Here are eight practical ideas requiring little to no preparation to help your family have a meaningful Thanksgiving as you thank God for the blessings He has given you.

Anticipate Giving Thanks

Look back at your year and reflect on three to five things for which you are thankful. Next, create a list of three to five anticipated thanksgivings—specific things you are committing to praying for over the coming year with the hope that next Thanksgiving you can praise God for the answered prayers. Be sure to capture everyone’s answers (possibly in a journal, or create a small booklet), so you can be reminded to pray throughout the year. Down the road, you’ll be able to look back and see evidences of God’s grace in your family’s life over the years.

Read Verses of Praise

Have your family create place cards for each person coming to your Thanksgiving celebration. On the back, have them write out a verse of praise (or reference) for each guest to read during the meal. Have a Bible or two near the table to read from. Great Thanksgiving verses to start with include:

  • 1 Chronicles 16:8-9
  • Psalm 7:17
  • Psalm 79:13
  • Psalm 86:12-13
  • Psalm 100:4-5
  • Psalm 106:1
  • Acts 17:24-25
  • 1 Corinthians 15:55-57
  • Philippians 4:6-7
  • Colossians 3:15-17
  • 1 Thessalonians 5:16-18.

Sing a Hymn

Close dinner with a short hymn sing. A newer favorite by Keith and Kristyn Getty is My Heart Is Filled with Thankfulness (, or you could sing the classic, For the Beauty of the Earth by Folliot Pierpoint and Conrad Kocher.

Look Deeper

When thinking of what we are thankful for, it is easy to focus on the tangible—family, friends, a warm home, good food, or fun toys. While these are all wonderful things we can thank God for providing, it’s valuable to help your children think deeper about what they have been learning about God in family devotions or Sunday school. Encourage your family to think of an attribute of God, a name of God, a promise God has given us, a Bible story, or another truth they have learned for which they are thankful. You could also have your children recite Bible verses they are thankful to have treasured in their hearts.

Center on Thanks

While you are waiting for the turkey to roast, work as a family to create a special centerpiece focused on thanks. If you have a pumpkin, take turns writing what you are thankful for on the pumpkin with a Sharpie® marker (a gold Sharpie looks great on a white pumpkin). Or cut out tags or leaves to write on and hang them on a garland or small tree. If you have a kids’ table at your family celebration, cover it with paper and supply the kids with markers or crayons to color pictures of what they are thankful for.

Go for a Walk

After dinner, go for a group nature walk and look for things in creation that show the greatness of God. Thank God for creating the items you find from the biggest or most beautiful to the smallest or most simple. Note: You can help the cook/Mom join in on this walk (and enjoy a refreshing break from the kitchen) if you use paper plates for the meal and/or get everyone involved in the cleanup.

Read the Easter Story

No, I did not get my holidays mixed up. The greatest gift we have ever been offered is the gift of salvation. Spend time reading about the crucifixion from the Bible or a children’s storybook. Thank Jesus for becoming the sacrifice for our sins and offering us the gift of eternal life.

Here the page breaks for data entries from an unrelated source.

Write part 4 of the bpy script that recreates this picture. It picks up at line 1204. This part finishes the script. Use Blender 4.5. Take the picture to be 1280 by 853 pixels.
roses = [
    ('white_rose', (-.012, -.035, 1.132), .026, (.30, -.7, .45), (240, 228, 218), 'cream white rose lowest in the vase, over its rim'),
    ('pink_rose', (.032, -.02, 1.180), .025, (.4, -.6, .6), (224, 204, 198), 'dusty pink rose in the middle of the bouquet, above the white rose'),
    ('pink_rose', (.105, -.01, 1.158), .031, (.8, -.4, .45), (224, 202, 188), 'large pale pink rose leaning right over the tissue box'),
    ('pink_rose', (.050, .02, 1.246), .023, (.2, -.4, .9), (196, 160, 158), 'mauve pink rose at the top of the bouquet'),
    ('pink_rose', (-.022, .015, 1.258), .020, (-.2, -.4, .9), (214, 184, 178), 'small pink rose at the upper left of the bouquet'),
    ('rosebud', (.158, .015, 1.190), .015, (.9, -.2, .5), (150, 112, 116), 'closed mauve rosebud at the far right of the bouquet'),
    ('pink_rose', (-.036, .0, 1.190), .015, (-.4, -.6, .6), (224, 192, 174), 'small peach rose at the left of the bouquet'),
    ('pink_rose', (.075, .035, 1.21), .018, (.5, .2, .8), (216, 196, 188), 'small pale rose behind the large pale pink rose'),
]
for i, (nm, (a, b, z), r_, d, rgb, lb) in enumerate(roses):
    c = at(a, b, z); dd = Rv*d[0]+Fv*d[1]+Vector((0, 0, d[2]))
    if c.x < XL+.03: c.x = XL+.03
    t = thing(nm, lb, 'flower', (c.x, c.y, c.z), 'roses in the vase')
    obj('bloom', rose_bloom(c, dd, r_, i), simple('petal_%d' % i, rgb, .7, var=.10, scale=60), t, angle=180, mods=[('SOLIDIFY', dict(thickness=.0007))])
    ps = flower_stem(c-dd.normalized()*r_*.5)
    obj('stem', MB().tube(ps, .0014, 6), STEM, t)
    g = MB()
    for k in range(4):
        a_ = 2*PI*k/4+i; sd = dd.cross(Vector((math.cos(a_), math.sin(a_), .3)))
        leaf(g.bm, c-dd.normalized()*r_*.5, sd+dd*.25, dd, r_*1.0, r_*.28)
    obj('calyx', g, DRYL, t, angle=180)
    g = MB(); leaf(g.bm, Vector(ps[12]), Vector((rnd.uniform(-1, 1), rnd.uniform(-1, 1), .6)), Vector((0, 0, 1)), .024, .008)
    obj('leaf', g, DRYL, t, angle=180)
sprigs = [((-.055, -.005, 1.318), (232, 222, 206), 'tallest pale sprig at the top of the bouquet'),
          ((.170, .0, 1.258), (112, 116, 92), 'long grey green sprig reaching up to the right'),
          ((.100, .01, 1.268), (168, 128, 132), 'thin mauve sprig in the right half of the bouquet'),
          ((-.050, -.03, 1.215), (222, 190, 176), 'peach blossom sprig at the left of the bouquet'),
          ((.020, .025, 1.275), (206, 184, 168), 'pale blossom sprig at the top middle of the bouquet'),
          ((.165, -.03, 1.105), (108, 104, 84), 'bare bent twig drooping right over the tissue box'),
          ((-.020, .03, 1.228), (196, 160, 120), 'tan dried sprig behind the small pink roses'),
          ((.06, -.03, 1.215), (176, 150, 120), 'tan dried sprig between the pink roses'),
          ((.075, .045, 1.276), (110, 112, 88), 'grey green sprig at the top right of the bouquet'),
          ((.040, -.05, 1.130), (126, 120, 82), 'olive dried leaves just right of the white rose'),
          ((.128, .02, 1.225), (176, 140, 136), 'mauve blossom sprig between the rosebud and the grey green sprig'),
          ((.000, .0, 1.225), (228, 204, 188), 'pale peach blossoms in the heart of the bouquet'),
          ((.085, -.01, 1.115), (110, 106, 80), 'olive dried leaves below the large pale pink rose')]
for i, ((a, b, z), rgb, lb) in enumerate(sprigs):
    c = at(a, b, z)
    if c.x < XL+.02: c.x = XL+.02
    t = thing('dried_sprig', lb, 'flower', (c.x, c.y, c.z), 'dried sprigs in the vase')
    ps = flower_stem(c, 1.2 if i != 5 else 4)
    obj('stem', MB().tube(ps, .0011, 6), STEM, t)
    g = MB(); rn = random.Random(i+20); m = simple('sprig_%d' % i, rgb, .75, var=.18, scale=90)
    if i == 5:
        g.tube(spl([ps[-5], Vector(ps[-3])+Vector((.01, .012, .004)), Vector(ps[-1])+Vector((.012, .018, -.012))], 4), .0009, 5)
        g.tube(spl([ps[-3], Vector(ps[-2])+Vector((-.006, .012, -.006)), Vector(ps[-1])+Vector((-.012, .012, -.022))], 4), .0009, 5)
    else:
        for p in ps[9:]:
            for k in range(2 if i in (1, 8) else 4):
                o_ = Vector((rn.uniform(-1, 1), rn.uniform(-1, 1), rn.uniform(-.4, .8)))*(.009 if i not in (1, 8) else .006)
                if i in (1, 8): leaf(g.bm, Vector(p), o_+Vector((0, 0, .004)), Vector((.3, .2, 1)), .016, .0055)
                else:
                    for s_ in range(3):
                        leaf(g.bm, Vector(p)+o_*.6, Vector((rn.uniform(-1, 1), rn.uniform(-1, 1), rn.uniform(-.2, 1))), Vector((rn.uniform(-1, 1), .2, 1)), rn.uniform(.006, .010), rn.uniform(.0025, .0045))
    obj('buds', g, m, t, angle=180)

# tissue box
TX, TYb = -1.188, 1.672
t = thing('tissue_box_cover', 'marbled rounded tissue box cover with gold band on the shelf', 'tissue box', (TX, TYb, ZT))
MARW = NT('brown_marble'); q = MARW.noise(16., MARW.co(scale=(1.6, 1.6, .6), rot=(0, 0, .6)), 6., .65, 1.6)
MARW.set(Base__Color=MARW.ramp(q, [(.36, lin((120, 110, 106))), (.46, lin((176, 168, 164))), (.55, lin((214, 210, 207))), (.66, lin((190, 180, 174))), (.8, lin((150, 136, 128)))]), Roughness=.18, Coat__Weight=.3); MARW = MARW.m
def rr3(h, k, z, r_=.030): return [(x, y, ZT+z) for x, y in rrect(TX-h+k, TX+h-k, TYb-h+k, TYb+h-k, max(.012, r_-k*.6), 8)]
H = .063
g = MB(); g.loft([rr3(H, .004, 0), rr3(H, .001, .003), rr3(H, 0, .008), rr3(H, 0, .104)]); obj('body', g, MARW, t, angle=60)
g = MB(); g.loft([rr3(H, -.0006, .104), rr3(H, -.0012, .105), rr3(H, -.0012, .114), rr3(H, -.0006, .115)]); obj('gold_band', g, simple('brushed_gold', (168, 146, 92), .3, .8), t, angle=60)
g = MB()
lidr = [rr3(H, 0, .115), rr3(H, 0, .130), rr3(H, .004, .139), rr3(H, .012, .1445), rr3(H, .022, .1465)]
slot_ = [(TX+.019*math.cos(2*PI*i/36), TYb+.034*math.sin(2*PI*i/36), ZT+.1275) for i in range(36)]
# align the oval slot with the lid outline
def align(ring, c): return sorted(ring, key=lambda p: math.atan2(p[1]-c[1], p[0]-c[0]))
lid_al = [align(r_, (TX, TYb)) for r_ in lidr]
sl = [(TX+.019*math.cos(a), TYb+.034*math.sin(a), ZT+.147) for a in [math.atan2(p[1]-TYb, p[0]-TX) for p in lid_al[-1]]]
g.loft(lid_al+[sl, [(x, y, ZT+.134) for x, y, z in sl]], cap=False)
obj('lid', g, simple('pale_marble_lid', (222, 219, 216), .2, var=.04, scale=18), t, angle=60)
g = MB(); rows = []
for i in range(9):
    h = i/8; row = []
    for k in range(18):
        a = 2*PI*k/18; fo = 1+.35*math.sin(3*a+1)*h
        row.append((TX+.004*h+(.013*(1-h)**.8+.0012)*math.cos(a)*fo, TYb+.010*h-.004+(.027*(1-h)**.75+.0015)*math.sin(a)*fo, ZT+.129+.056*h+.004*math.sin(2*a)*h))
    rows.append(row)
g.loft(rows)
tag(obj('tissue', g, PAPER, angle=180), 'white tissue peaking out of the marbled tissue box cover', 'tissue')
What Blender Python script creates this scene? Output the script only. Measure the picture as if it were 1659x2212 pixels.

Plan a Family Service Project for Christmas

As your family spends the day reflecting on all of the blessings for which you are thankful, think about how you can share the overflow of your blessing with others during the upcoming Christmas season. Spend time as a family discussing a service project you could do together to help people in need. Here are some ideas for blessing friends, neighbors, and those in need:

  • Go caroling at a local nursing home.
  • Volunteer at a local ministry.
  • Donate supplies to a crisis pregnancy center or food pantry.
  • Make a meal for new parents.
  • Include international students or someone with no local family into your Christmas plans.
  • Shovel your neighbors’ sidewalks.
  • Bake cookies for friends who need some extra encouragement.
  • Or decide to set aside some of the money in your family’s gift budget and donate it to a missionary family or international ministry.

Holiday traditions are a powerful tool for focusing on the goodness of the Lord. Whether you already have a list of traditions or haven’t yet started any, be encouraged. It’s worth the effort to keep them up if you already have them, and it’s never too late to start.